Overall, the CDC found that at least 12.8 percent of households do not have a traditional landline phone, but many did have a wireless phone. Overall, 11.6 percent of all U.S. children lived in households which only have wireless telephones.
Why does the CDC care about this? The number of households which can only be reached by mobile phones has important implications for emergency services (like fire, police, and ambulance services), 911 operations, as well as many government organizations.
As a side note, it also has important implications for government and private polling organizations—companies like Nielsen Research, NPD, Forrester, Gallup, and others who conduct some surveys via telephone. Those surveys typically only poll within wired phone exchanges, meaning they may be omitting a significant portion of the population from their surveys—which, in turn, makes their results less reliable.
(In case you’re curious, the CDC surveyed 13,056 households between June and December 2006, and phone data was selected from 10,888 adults.)
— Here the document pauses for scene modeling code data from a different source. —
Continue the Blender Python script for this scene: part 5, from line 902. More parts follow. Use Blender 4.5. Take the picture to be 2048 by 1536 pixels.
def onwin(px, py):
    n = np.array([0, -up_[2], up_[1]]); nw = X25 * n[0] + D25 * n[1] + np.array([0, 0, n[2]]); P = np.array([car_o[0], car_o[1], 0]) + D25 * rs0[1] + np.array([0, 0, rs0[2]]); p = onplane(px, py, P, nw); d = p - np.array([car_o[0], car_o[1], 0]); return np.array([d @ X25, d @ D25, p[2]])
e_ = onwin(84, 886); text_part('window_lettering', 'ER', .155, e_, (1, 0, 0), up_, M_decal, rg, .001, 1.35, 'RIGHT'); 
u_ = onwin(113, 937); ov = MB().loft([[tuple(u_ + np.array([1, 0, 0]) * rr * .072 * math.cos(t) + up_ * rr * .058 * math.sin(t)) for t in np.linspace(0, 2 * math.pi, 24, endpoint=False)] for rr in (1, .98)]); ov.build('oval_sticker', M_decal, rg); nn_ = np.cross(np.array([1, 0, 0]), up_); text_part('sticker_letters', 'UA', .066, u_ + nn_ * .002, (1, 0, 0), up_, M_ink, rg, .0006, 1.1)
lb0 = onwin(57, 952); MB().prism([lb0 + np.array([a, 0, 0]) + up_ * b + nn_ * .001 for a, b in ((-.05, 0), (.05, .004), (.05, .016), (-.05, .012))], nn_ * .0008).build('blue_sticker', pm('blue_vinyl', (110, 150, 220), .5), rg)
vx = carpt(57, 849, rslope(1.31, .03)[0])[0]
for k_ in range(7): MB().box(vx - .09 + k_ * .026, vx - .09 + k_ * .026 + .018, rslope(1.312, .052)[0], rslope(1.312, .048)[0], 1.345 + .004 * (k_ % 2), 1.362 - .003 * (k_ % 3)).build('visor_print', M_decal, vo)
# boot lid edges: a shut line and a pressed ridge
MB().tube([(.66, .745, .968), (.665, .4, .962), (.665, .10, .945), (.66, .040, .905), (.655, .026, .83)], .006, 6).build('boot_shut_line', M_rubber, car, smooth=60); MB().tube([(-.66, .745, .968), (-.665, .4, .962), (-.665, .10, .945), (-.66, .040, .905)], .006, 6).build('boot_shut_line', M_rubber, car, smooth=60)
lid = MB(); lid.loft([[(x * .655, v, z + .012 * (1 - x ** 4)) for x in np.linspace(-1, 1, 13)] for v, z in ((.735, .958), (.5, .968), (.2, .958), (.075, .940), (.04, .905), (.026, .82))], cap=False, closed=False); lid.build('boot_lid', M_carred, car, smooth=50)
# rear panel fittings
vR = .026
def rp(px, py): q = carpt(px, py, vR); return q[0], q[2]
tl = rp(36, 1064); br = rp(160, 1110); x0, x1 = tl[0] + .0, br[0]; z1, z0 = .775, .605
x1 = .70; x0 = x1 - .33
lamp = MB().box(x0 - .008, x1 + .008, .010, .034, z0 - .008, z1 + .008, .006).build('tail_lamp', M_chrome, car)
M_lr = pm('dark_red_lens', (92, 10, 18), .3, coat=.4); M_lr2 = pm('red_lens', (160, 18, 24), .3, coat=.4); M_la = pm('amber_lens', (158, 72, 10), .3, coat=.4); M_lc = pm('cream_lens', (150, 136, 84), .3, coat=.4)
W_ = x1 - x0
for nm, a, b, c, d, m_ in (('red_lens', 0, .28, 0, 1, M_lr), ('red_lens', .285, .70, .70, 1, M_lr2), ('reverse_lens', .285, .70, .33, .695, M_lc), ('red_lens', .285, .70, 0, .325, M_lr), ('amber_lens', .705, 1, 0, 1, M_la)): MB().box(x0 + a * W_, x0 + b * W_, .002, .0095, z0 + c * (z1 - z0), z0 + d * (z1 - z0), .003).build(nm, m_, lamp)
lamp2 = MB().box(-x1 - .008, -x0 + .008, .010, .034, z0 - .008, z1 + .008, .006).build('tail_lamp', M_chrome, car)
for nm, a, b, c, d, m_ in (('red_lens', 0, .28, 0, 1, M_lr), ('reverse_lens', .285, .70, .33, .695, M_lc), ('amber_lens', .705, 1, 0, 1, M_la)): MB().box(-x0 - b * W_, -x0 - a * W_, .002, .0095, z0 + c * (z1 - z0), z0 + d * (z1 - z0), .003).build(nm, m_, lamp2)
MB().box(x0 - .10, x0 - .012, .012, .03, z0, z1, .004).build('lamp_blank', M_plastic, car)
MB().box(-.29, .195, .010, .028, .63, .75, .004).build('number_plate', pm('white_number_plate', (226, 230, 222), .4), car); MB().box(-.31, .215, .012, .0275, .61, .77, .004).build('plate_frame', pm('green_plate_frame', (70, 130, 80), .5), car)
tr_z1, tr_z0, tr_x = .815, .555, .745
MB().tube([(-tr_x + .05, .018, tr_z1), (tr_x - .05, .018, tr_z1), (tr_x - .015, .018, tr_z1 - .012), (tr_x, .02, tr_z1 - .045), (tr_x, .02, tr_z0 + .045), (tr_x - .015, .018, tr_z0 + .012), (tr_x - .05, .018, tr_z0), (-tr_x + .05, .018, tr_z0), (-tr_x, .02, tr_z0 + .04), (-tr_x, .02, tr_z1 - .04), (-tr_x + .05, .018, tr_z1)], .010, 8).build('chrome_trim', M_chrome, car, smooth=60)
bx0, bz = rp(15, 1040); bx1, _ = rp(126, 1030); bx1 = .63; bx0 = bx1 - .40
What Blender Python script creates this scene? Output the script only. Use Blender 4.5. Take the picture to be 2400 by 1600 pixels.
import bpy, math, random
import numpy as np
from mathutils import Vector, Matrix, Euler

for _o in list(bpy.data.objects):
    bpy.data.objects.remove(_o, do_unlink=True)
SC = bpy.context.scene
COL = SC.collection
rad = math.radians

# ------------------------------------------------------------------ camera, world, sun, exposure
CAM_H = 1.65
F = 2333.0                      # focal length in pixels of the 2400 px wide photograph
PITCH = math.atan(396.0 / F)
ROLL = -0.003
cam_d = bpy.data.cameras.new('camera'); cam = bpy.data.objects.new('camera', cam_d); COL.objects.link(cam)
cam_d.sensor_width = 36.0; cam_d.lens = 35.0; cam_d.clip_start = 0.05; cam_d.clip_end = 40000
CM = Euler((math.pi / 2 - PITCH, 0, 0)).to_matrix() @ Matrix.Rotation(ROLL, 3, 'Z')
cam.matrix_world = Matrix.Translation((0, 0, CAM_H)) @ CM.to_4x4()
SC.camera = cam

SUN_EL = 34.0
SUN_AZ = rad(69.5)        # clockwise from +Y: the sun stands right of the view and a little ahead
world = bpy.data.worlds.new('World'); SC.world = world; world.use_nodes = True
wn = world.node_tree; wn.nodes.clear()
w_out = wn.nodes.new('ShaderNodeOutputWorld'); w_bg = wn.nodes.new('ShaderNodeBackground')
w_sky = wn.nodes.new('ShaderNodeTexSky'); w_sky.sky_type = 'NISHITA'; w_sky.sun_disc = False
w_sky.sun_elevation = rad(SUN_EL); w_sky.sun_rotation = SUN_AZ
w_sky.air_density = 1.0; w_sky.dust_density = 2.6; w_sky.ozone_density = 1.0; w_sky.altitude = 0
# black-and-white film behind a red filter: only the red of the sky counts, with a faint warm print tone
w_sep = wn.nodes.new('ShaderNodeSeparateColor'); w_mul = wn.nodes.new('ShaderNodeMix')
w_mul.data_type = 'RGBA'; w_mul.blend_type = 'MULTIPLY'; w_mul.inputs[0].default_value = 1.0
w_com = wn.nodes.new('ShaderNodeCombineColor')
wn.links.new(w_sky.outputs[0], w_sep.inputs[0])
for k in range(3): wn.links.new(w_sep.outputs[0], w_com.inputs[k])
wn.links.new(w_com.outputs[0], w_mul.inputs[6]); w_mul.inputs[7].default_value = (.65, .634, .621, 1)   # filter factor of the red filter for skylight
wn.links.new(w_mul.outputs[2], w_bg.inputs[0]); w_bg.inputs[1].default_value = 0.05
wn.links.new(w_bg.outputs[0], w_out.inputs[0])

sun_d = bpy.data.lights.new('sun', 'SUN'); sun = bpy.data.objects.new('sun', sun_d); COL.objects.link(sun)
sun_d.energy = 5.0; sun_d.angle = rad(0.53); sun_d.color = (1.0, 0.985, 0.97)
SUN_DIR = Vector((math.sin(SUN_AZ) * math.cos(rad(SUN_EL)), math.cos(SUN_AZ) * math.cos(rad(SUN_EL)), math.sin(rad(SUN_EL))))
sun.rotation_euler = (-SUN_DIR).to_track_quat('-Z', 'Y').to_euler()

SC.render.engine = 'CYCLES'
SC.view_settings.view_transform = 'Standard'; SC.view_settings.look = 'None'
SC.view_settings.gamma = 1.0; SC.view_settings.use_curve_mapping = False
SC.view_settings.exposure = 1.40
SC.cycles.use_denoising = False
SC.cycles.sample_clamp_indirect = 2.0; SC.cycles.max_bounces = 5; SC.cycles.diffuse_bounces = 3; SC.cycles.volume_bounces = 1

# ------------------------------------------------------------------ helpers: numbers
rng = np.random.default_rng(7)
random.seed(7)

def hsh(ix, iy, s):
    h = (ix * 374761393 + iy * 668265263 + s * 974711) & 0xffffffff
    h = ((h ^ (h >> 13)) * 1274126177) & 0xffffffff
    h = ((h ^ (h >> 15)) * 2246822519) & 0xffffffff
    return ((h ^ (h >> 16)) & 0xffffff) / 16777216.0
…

The CDC found that users who rely solely on mobile phones are disproportionately likely to have lower incomes and be young. Some 22 percent of the poorest adults surveyed only had mobile phones, fully double the rate amongst higher income individuals. The CDC also found variation by gender and race: 15 percent of Hispanic adults, 13 percent of black adults, 12 percent of Asians, and 11 percent of whites reported only using cell phones; 13 percent of makes and 11 percent of females reported being mobile-only.
And 2 percent of U.S. adults surveyed? No phone at all.